“Sacred?” Is that the right term for terrible conflicts in which so many died. Not just those who served in armies, navies and air forces, but even millions more civilians too.
A book review in the Canada’s Maclean’s Magazine cites the memories of an American veteran of the Viet Nam War as having given him “the profound belief that combat is a potentially sacred experience.” That experience incorporates four components of a mystical event: premature awareness of one’s own mortality, total focus on the present moment, valuing the lives of others more than one’s own, and feeling part of a larger community.

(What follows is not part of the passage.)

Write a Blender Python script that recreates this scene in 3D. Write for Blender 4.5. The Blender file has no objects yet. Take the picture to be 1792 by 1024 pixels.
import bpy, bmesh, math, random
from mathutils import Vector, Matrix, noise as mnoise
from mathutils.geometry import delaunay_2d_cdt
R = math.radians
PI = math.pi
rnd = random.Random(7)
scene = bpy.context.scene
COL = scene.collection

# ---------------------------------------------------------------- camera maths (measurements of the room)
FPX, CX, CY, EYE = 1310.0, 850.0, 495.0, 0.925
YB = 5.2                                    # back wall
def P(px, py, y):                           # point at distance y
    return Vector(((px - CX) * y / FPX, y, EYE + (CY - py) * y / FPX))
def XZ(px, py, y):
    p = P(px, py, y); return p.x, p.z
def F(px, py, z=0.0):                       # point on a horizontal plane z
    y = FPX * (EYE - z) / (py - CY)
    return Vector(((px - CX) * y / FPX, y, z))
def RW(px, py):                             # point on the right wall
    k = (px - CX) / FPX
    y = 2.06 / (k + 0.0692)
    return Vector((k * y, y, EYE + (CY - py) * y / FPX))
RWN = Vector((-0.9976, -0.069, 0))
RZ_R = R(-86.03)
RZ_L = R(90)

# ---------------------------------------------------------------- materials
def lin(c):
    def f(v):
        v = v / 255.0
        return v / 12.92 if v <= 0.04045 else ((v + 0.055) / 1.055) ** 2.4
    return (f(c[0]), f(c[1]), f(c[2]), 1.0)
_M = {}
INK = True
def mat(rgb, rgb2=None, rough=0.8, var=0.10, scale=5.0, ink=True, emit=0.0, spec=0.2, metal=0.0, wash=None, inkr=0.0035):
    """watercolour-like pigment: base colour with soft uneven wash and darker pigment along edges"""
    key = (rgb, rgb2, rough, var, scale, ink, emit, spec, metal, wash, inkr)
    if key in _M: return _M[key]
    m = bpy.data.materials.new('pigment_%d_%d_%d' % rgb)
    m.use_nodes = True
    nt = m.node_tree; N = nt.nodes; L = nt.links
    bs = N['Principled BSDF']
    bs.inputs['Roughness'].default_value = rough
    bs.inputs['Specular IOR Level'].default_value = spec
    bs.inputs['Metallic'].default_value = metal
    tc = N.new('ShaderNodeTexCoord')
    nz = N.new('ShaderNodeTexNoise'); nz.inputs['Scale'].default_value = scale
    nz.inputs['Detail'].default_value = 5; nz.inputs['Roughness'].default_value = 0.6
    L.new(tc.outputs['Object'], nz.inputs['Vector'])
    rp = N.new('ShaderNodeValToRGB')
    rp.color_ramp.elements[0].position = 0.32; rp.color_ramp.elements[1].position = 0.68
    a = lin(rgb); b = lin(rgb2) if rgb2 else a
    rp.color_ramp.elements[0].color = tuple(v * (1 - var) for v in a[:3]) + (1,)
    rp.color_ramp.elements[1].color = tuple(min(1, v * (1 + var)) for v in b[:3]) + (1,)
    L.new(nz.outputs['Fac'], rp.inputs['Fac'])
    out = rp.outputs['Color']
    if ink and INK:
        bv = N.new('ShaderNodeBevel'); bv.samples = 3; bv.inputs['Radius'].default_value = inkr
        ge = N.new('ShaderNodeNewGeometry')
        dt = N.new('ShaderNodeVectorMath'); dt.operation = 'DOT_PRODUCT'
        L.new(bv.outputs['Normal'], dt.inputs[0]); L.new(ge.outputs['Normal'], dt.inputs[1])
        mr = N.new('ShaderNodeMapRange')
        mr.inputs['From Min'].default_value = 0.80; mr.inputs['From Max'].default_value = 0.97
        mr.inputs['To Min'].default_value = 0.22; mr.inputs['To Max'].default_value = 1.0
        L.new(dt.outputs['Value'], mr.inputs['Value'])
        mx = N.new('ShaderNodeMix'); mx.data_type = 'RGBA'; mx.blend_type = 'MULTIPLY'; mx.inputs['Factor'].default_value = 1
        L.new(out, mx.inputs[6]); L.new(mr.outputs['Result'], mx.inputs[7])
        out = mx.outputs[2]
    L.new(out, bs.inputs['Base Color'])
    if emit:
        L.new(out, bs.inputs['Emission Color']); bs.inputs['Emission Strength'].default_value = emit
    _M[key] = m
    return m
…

By no means did every veteran have such an experience. Nor is the experience limited to veterans alone. Families and descendants also shared something similar. As early as ten years of age I was aware that my paternal grandmother and my father’s sisters felt that way about Remembrance Day. When the Vimy Ridge Memorial was dedicated in 1936, my aunts travelled to France to attend the ceremony. One of my father’s elder brother’s had died in the Second Battle of Ypres in April 1915. His name is forever sculpted on the Vimy Ridge memorial along with the names of thousands who has no known grave.
Another brother had been taken
prisoner in the same battle at Ypres. Though he lived into his seventies, his
three and a half years in a German prison camp ruined the rest of his life. Eligible
for military service, my father was exempted because he was the only remaining
male able to support his parents in their old age. So too was my future
father-in-law.
I was too young to serve in the
military in World War II. My older brother was wounded in the Normandy campaign
in 1944. Several of my classmates did serve, however, and the chap who sat
behind me in class died in the Battle of the Bulge in France while serving in
the US Army. Since then I have marked Remembrance Day in the churches where I
was pastor. Those services were usually held on the Sunday closest to
Remembrance Day. On November 11th there is a community ceremony at
the cenotaphs in each community as well as at the National War Memorial in
Ottawa.
My wife frequently reminds me that
civilians too also served in our nation’s war effort on the home front. During
high school, she spent three summer vacations working in various roles. For two
summers she was a civil servant, the third she worked as a farm labourer in the
Ontario Farm Service program. Those same summers I too was a farm labourer.
While I may quibble with these being “sacred memories,” I do feel that our work was as essential to the war effort as on the battle front.
While I may quibble with these being “sacred memories,” I do feel that our work was as essential to the war effort as on the battle front.